At the conference of the Council of the Federation, the provincial and territorial premiers will spend the next two days searching for common ground on climate change.
As the premiers arrive at the Pan Pacific hotel, each of them will have a different climate change plan tucked under his arm.
But rather than try to hammer out agreements on slowing or stopping climate change, the premiers will instead focus on finding ways to live with climate change.
On Monday morning, New Brunswick Premier Shawn Graham will chair a meeting to discuss climate change and internal trade. On Tuesday, British Columbia Premier Gordon Campbell will host a special forum on climate change adaptation.
The premiers have wrestled with climate change before as a group, but have never reached unanimous agreement on how fast, or how deep to make cuts to greenhouse gases and carbon emissions.
None have goals more disparate than B.C. and Alberta. The former has pledged to cut carbon emissions 80 per cent by 2050, while Alberta is offering just a 14 per cent reduction.
Meanwhile, environmental groups plan to greet the premiers with a protest Monday morning.
Chris Hatch with the group Environmental Defence says he wants Premier Campbell to call Alberta's Ed Stelmach to task for that province's greenhouse gas emissions.
"All of the emissions that British Columbia cuts will be wiped out by growth in the Alberta tarsands," Hatch told CBC News.
But Campbell is not willing to be critical of the premier next door, saying, "Premiers will decide for themselves whether that's the route they want to go or not."
Instead of arguing about targets no one can agree on, Campbell will lead the effort to focus on coping with the results of climate change.
One example of the effect that B.C. has felt is the plague of the mountain pine beetle, which is currently wiping out large areas of the Interior forest.
One cold winter might have killed off the pine beetle before it spread. But instead, the pine beetle flourished during a decade of mild winters and turned into an economically and environmentally devastating plague, which has since crossed the Rocky Mountains and is now threatening the forests of Alberta.

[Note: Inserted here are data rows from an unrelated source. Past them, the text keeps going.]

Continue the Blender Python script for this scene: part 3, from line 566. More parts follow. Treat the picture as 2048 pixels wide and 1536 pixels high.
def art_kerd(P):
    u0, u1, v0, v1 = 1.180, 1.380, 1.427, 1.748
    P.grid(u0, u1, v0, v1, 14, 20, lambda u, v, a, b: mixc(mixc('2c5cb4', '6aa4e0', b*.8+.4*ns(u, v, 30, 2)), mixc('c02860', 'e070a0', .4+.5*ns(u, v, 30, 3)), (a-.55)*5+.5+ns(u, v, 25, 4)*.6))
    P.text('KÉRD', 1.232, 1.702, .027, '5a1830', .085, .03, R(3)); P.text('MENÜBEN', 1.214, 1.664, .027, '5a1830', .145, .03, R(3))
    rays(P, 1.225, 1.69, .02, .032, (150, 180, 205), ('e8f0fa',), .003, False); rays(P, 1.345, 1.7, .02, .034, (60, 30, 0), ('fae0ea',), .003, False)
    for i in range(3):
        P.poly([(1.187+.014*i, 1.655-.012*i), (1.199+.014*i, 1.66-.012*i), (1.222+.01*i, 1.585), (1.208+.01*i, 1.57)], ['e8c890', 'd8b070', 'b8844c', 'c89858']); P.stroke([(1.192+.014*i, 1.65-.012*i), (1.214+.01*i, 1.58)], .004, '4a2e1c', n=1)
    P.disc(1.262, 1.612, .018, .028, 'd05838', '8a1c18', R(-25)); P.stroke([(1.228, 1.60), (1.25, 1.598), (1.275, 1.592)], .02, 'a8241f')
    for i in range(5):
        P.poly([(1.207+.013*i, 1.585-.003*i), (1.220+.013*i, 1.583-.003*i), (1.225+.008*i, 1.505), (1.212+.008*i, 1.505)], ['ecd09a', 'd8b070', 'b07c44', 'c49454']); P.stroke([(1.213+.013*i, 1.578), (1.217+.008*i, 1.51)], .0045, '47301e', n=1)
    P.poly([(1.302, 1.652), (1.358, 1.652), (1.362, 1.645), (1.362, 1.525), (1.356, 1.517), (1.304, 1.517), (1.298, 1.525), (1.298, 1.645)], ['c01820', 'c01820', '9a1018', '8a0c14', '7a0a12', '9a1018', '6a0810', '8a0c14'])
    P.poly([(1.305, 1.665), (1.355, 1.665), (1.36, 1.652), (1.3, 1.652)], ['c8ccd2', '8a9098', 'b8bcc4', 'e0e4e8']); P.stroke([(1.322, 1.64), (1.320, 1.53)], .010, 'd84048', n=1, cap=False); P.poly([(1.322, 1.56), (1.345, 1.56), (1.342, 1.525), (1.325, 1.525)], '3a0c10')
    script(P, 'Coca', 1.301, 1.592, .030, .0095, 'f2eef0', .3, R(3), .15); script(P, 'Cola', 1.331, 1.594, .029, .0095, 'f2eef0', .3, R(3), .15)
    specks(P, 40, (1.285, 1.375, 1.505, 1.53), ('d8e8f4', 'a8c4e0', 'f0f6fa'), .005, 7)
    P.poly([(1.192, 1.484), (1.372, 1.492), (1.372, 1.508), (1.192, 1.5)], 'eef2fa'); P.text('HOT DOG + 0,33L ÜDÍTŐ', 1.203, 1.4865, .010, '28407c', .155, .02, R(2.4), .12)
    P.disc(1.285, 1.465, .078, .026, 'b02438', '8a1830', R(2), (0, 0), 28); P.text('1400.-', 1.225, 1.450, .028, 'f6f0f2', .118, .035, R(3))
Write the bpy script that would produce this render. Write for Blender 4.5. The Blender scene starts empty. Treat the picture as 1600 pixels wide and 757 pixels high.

Even Ontario Premier Dalton McGuinty said the bug that benefited from climate change has left premiers with a problem to solve.
"They're into Alberta, and they're coming to Ontario. They're coming to our forests. They're going to kill our forests. They're going to cause job losses," said McGuinty.
The Council of the Federation was created by the premiers in Charlottetown in December 2003 to boost their influence on national policies.